(Scenes as source code)
[START]
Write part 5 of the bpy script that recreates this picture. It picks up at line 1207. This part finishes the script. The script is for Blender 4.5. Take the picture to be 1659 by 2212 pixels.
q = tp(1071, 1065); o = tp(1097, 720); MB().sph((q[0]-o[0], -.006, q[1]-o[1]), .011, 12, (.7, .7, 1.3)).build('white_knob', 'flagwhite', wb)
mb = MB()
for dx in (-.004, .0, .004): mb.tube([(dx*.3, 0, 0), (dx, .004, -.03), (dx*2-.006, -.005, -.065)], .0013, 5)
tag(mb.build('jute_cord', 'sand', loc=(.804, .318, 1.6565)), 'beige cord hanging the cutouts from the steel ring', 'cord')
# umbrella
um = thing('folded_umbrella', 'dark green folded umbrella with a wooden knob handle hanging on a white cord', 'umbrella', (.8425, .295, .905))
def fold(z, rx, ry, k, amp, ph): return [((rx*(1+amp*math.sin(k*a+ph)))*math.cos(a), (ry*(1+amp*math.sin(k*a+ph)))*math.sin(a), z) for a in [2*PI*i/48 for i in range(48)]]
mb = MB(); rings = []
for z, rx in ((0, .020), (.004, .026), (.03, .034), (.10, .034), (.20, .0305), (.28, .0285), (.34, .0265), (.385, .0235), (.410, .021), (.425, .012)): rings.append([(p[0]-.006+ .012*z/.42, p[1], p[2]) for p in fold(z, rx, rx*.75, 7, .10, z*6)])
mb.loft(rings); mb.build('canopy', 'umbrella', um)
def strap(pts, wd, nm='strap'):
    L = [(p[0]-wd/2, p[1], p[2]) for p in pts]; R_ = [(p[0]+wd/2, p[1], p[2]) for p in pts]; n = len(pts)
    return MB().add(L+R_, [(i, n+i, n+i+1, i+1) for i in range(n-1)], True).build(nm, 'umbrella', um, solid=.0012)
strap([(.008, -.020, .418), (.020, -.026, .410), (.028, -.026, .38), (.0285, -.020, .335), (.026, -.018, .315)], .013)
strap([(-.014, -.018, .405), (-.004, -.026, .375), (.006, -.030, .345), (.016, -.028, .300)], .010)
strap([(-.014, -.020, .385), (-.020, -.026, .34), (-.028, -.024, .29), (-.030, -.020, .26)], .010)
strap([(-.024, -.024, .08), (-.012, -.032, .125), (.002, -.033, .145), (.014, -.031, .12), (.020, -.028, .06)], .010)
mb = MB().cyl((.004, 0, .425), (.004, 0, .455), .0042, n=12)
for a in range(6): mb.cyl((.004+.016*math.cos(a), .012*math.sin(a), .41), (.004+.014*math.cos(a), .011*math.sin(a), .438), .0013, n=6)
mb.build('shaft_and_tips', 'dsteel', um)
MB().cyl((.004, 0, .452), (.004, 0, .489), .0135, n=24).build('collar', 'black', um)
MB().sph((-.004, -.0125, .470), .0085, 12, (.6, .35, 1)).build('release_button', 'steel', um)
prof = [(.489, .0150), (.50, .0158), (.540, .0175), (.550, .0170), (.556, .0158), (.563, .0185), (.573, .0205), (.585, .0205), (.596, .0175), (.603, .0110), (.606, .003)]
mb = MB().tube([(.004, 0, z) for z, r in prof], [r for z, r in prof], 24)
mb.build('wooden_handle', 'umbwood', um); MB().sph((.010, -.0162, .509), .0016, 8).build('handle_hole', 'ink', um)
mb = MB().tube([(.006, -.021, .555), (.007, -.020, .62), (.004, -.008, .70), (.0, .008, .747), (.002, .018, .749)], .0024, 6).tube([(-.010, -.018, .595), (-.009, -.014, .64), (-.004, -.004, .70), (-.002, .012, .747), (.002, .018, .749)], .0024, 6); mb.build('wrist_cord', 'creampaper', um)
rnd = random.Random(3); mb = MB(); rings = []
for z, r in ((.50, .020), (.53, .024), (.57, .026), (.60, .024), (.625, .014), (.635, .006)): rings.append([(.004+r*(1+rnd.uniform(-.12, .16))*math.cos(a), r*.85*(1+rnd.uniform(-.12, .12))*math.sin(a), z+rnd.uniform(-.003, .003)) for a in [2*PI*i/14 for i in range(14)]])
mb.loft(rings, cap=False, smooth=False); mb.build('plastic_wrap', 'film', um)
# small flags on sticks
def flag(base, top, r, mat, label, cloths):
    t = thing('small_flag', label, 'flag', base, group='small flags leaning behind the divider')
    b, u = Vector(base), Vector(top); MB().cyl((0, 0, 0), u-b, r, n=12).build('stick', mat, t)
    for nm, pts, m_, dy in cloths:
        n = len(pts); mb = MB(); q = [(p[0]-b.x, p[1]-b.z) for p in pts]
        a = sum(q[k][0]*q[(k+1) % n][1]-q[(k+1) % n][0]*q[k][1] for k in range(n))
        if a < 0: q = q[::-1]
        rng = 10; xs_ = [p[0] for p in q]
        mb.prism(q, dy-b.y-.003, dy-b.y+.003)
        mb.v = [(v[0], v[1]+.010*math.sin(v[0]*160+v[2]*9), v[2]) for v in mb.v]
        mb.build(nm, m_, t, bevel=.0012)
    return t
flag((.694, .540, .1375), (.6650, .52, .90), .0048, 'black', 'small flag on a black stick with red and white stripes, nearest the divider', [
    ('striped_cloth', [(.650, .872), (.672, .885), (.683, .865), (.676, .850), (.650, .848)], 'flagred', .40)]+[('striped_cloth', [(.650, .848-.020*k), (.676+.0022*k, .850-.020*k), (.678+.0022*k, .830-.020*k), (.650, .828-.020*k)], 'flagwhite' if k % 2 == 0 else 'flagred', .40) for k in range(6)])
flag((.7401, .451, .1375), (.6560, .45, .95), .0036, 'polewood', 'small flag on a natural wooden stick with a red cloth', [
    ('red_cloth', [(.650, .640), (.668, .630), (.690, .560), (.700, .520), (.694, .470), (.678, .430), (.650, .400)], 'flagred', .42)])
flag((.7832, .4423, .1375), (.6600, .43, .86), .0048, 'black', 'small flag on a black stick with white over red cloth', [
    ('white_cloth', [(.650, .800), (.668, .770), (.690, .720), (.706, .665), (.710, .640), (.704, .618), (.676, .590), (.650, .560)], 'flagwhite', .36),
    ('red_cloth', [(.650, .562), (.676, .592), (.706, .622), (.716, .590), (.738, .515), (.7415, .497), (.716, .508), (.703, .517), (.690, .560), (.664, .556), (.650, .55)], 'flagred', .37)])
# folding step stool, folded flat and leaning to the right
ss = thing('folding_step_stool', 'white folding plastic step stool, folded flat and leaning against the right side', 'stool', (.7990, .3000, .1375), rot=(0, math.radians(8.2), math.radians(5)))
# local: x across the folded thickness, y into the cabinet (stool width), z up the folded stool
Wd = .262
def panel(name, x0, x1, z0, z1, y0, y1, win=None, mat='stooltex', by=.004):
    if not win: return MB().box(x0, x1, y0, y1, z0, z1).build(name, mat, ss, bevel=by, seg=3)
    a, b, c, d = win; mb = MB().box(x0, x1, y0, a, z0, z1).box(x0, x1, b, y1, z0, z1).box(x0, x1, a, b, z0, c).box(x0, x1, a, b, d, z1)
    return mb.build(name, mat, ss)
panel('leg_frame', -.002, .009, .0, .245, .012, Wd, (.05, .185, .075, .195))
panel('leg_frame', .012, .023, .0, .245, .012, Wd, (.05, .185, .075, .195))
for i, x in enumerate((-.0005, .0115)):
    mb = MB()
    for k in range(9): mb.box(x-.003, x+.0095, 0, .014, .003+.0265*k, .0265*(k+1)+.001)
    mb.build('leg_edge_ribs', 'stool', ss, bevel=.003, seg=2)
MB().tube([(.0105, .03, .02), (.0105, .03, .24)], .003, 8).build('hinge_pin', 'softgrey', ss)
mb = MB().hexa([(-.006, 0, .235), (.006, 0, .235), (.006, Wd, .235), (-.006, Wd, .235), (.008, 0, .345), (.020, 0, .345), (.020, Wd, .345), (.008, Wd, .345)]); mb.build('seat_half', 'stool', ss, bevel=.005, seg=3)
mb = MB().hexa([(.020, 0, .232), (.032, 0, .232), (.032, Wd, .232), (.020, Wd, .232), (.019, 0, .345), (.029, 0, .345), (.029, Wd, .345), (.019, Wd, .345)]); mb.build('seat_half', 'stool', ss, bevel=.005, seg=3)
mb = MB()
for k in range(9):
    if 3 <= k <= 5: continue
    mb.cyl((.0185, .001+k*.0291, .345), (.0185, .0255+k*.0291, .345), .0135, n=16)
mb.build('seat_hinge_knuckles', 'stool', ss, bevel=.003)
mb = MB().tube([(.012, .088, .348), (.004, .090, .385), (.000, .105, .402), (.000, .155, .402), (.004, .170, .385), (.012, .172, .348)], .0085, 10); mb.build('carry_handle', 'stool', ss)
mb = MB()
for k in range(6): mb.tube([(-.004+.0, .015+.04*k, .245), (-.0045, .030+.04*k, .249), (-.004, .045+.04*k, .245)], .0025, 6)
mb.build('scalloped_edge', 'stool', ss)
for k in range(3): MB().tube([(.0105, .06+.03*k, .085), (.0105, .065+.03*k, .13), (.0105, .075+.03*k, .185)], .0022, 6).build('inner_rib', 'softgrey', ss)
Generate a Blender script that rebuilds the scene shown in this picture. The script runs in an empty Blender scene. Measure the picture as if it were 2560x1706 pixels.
[END]
From the data, collect all lines where the string "script" appears.

Write part 5 of the bpy script that recreates this picture. It picks up at line 1207. This part finishes the script. The script is for Blender 4.5. Take the picture to be 1659 by 2212 pixels.
Generate a Blender script that rebuilds the scene shown in this picture. The script runs in an empty Blender scene. Measure the picture as if it were 2560x1706 pixels.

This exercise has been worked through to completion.